HAYATIMIN OLGUNLUK DÖNEMİNDEYİM
Soruyoru Kıvanç‘a, “Senin hayatının nasıl bir dönemine denk
geldim?” diye “Hayatımın olgunluk dönemine denk geldin. Daha
doğrusu, sanırım bu olgunluğu keşfetmenin başlangıcındayım. Bir
durup görmek lazım. Susup duymak lazım. Şu an kuvvetli bir şekilde
ona inanıyorum. Elimden geldiğince, güncel haberlerin dışında
sektörle ilgili şeyleri takip etmemeye çalışıyorum ki kafam
karışmasın. Bir şekilde zehirlenmeyeyim. Sektöre dönene kadar
kendimi dinlemek istiyorum. Şu anda öyle bir dönemdeyim ki, her
şeyi oturup düşünüyorum. Nerede mutluyum, nerede değilim. Beni tam
manasıyla kendi derinime iten şeyler aslında neler; bunları
keşfediyorum. Sanırım doğada keşfediyorum ki kendimi doğaya
veriyorum.”
Özel yaşantımı kurcalanmayın
Prensiplerinden ödün vermiyor. Sakınıyor özel hayatını basından,
insanlardan. “Hem geldiğin topraklar, hem ailen işliyor aslında bu
kodları. Bir insana baktığım zaman, önce annesinin, babasının onu
nasıl yetiştirdiğine bakarım. Bir insanın köklerini saldığı yer,
ailesidir. Beş kardeşiz. Fikirler aileden geçer. Sektöre adım
attığım günden beri fikirlerim yeni formlar almış, değişmiş
olabilir. Ama en temelinde ailem var. Ne yaparsam yapayım, geride
bir ailem olduğunu bilerek yapıyorum. Sektöre gireli 12-13 yıl
oldu, hâlâ özel yaşantımın kurcalanmasına alışamadım. İlk günkü
kadar geriliyorum. Bu da benim zaafım herhalde. Televizyon
sektörünün, hele reklamlarla geldiği durumu düşünürsek, bir dizi
iki saat sürüyor. Onun fragmanları ya da tekrar bölümleri de
sürekli ekranda dönüyor. Bir şekilde insanların evine zaten
giriyorsun. Hem de çok ciddi miktarda. Üzerine bir de özel
hayatımla kimsenin gözüne sokmak istemiyorum kendimi, çevremi.

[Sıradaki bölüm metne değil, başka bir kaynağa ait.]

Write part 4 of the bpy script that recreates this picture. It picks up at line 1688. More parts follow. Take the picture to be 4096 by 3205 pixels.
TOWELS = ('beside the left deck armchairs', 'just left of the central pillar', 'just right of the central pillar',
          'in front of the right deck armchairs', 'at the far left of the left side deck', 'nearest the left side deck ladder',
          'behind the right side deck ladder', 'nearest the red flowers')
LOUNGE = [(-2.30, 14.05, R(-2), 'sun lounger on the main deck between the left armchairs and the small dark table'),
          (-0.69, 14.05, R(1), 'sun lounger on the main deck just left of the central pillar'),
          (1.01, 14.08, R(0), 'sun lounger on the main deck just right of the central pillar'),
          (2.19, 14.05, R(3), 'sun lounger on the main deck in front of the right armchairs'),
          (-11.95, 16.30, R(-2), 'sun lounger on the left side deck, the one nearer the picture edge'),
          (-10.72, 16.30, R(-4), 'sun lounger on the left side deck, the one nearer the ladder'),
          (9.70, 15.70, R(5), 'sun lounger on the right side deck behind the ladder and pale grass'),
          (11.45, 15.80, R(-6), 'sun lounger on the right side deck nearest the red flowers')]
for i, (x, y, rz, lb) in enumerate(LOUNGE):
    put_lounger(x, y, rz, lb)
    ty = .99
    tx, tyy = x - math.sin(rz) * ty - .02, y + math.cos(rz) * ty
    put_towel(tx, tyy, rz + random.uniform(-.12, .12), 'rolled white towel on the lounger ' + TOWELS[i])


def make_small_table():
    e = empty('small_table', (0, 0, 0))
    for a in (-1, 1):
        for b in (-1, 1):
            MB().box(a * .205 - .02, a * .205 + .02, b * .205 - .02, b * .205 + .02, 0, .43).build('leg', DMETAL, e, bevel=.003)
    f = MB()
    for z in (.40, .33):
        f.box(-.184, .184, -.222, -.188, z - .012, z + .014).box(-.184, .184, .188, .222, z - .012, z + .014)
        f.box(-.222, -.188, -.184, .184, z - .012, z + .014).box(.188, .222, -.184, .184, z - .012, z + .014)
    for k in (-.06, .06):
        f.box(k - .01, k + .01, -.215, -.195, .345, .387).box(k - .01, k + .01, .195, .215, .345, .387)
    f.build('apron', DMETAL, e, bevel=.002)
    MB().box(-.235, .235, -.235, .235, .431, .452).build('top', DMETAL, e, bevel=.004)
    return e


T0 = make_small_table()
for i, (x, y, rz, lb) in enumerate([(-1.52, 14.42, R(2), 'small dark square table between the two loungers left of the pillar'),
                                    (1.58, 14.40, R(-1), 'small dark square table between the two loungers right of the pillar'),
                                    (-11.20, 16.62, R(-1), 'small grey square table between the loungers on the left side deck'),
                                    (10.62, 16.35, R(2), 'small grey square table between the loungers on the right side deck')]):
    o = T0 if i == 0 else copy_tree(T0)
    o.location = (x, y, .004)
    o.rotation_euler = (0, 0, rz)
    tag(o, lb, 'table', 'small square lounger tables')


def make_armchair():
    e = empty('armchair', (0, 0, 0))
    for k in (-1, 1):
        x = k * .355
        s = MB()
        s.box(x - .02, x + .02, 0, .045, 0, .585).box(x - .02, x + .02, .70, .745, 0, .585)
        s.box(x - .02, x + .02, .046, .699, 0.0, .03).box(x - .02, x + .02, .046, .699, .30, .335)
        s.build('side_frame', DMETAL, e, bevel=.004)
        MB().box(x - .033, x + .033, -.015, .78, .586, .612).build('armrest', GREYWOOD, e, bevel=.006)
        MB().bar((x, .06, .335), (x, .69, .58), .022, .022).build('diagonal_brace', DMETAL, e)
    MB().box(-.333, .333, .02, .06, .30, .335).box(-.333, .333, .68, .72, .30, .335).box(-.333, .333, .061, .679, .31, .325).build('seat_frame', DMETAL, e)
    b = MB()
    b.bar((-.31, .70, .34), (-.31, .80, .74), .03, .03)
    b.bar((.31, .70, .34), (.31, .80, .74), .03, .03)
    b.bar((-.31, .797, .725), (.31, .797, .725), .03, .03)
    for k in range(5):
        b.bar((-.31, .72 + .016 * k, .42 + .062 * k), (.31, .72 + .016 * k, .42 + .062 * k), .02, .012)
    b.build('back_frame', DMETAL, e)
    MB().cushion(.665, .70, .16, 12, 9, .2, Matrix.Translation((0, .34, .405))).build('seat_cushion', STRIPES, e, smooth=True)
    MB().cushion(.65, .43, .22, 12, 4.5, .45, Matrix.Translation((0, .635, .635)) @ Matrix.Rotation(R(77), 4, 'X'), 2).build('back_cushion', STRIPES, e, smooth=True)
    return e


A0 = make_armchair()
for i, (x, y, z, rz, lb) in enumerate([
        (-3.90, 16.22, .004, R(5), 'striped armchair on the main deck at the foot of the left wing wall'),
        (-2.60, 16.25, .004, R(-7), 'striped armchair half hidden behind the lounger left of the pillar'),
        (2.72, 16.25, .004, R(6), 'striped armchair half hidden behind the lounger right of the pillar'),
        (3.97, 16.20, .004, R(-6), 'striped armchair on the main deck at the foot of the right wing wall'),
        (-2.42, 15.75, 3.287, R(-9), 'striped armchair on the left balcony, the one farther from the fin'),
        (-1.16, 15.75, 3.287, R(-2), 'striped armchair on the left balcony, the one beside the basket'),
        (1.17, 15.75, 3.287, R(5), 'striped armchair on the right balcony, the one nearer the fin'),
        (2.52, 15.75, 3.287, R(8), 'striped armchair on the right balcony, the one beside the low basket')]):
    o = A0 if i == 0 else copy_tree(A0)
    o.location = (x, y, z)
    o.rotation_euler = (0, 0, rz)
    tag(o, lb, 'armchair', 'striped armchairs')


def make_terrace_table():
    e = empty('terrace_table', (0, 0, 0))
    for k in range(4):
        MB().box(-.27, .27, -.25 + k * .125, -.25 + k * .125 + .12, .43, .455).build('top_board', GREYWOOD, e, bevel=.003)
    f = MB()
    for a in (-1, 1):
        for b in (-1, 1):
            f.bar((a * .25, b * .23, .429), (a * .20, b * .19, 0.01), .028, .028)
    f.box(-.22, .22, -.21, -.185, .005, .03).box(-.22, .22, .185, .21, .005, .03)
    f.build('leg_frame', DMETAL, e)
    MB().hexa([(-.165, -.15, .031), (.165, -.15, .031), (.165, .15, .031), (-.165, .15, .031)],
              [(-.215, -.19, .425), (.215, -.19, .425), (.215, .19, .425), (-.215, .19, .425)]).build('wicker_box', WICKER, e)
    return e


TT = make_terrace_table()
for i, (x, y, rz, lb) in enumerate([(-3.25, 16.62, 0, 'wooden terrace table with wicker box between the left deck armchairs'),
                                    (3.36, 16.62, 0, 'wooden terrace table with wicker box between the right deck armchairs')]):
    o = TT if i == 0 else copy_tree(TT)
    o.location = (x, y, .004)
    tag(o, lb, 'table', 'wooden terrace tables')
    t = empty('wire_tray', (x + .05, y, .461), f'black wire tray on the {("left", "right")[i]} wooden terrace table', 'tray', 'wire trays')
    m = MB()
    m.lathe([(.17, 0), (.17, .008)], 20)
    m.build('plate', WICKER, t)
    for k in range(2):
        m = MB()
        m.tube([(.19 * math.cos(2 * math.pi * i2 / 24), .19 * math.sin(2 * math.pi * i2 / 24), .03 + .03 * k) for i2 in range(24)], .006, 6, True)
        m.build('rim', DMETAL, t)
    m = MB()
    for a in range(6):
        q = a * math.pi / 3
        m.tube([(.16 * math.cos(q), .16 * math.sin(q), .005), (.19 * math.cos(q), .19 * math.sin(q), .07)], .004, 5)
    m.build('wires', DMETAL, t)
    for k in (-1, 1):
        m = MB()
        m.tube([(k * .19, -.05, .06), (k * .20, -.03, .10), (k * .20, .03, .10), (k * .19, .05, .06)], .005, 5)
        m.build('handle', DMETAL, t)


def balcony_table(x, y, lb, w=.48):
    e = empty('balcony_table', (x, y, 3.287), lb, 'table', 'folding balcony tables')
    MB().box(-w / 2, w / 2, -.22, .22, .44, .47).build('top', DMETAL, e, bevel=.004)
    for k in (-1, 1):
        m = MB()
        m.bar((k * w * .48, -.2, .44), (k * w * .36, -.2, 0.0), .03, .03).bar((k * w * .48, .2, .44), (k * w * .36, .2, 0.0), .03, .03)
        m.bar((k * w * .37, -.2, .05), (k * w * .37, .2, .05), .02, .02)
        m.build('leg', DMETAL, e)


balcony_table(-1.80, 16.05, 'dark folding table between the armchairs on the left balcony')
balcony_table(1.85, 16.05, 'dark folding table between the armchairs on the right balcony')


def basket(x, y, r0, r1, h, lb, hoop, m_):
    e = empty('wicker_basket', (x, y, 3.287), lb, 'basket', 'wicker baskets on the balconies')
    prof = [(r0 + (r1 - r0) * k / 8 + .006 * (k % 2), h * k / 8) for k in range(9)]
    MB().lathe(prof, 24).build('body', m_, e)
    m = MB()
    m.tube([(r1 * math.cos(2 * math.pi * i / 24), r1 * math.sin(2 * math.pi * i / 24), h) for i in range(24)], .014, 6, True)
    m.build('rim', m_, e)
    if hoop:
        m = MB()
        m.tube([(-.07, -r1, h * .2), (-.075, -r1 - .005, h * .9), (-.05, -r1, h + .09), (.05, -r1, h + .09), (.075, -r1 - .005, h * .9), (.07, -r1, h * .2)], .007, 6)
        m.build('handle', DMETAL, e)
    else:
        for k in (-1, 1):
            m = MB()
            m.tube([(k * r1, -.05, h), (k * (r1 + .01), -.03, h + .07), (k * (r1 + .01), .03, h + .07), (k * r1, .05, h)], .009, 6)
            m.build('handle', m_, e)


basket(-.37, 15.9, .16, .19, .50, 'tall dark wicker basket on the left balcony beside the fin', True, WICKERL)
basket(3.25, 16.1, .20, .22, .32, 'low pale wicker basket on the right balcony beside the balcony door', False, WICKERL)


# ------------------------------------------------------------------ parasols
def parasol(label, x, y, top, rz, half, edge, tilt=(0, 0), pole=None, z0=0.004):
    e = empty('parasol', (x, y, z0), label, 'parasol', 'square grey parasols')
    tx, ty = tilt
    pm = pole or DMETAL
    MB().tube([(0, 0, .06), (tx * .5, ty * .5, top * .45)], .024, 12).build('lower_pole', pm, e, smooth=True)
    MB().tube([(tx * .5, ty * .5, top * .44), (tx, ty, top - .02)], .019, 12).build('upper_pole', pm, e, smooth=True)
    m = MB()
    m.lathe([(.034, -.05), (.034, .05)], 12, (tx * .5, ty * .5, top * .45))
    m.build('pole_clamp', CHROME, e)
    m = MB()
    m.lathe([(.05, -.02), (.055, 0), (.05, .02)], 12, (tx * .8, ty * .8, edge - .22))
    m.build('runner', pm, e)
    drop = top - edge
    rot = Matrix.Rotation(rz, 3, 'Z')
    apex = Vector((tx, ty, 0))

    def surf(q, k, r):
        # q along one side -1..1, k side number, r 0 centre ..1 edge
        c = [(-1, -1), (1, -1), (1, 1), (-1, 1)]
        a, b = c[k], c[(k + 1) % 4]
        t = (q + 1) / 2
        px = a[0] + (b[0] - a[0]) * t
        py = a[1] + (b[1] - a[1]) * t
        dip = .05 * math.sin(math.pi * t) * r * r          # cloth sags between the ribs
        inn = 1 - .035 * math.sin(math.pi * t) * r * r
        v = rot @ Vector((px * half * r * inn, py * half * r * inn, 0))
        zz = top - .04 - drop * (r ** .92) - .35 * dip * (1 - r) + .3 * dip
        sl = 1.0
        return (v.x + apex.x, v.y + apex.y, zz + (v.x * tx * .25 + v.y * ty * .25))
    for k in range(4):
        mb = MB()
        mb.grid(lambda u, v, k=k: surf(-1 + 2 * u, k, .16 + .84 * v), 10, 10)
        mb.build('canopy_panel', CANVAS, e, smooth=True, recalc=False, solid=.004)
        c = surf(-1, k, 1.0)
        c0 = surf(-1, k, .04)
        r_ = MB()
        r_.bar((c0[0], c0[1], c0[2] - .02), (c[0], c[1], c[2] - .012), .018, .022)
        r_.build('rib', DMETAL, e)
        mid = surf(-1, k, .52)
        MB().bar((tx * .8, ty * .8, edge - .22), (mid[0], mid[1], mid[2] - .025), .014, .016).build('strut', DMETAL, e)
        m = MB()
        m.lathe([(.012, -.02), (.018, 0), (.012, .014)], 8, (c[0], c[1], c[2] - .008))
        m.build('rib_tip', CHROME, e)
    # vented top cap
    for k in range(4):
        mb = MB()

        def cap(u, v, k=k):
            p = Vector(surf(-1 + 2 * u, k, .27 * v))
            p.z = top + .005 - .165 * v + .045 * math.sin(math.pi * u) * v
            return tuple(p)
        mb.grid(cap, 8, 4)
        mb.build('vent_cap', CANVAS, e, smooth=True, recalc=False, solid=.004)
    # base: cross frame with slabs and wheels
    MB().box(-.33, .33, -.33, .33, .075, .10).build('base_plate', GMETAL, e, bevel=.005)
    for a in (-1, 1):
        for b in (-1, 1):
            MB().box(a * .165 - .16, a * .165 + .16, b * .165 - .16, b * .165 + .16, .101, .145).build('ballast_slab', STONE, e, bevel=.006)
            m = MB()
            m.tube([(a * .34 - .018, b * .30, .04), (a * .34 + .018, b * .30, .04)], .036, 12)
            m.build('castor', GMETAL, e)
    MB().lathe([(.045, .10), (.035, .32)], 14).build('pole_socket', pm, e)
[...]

Ailemle, kız arkadaşımla, arkadaşlarımla geçirdiğim anları niye
insanların evine sokayım ya da kendime bunu neden yapayım? Bir
şeyler de bana kalsın. Ailemi, dostlarım ve partnerimle edindiğim
geniş ailemi, cam bir kavanozun içine koydum, taşıyorum. Kırılmasın
diye uğraşıyorum..”
BIRAKMAM GEREKEN YERDE HER ŞEYİ BIRAKABİLİRİM
“Hırslı mısın?” diye soruyorum. “Değilim ya... Fazla hırsın insanın
önce kendini, sonra ilişkileri zehirlediğini düşünüyorum. Bunu şu
yaşımda düşünmüyorum, hep biliyordum. Çok azla yetinebilirim.
Ormanda üç - dört arkadaşımla vakit geçirmek, atımın üzerinde
dörtnala koşmak benim için dünyadaki en büyük mutluluk şu an.
Popülerlik ya da para insana mutluluğu ya da değerli anları
getirmiyor. Doyumsuz hiç olmadım, olmayacağım. Bırakmam gereken
yerde her şeyi bırakabilirim. Allah’a şükür sağlıklıyım, çok
mutluyum. Ama huzurum ve mutluluğum ne yakışıklılığımla, ne
kazandığım parayla eşdeğer. İç motivasyon, iç huzur, parayla ya da
güzel olmakla gelmiyor. Aile bağların güçlüyse, bir bütünsen
onlarla, için huzurluysa o zaman zenginsin, o zaman tamsın bu
hayatta.”
“Seni en çok ne tatmin ediyor?” diye soruyorum. “Yapmış olduğum
işler. Ne yaparsam yapayım, yeni olsun istiyorum. Daha öncekinden
bambaşka bir karakter. Beni korkutacak, acaba yapabilir miyim
dedirtecek, sabahlara kadar uykumu kaçıracak, hem fiziksel hem de
duygusal olarak zorlayacak. Kendimi cendereye sokmayı seviyorum
ben. Bir elim yağda, bir elim balda olmasın. Ben bu karakteri gözüm
kapalı oynarım diyebileceğim işe değil, ben bunu nasıl yaparım
diyeceğim işe heyecan duyuyorum. Çünkü biliyorum ki yapamama ve
üretememe korkum, bana mutlaka bazı kapıları açıyor.”